Within aucht days, I gat bot lybellandum;

Within ane moneth, I gat ad opponendum;

In half ane yeir, I gat interloquendum.

But, or thay cam half gate to concludendum,

The fiend ane plack was left for to defend him.

For sentence silver, thay cryit at the last.

Of pronunciandum, thay made me wonder faine;

But, I gat never my gude gray mear againe.[16]

THE LITIGIOUS SCOT

The same national tendency has survived down to our own times. It is excellently pourtrayed by Scott in several of the Waverley Novels. Dandie Dinmont, for instance, having won the ‘grand plea about the grazing of the Langtae-head,’ was keen to have another legal tussle with his neighbour, Jock o’ Dawston Cleuch, about a wretched bit of land that might ‘feed a hog or aiblins twa in a good year’; not that he valued the land, but he wanted ‘justice,’ and could ill bear to be overridden, even in regard to what was in itself quite worthless.
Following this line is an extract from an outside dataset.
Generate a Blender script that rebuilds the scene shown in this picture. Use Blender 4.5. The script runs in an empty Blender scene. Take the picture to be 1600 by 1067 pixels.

The phraseology of the law courts came glibly to the tongues of men who, like Bartoline Saddletree, picked it up from attendance in the Parliament House, but had only an imperfect notion of what it meant. In some cases, such as that of Poor Peter Peebles, loss of wits and fortune, together with a parrot-like facility in repeating law terms, was all the outcome of years of litigation.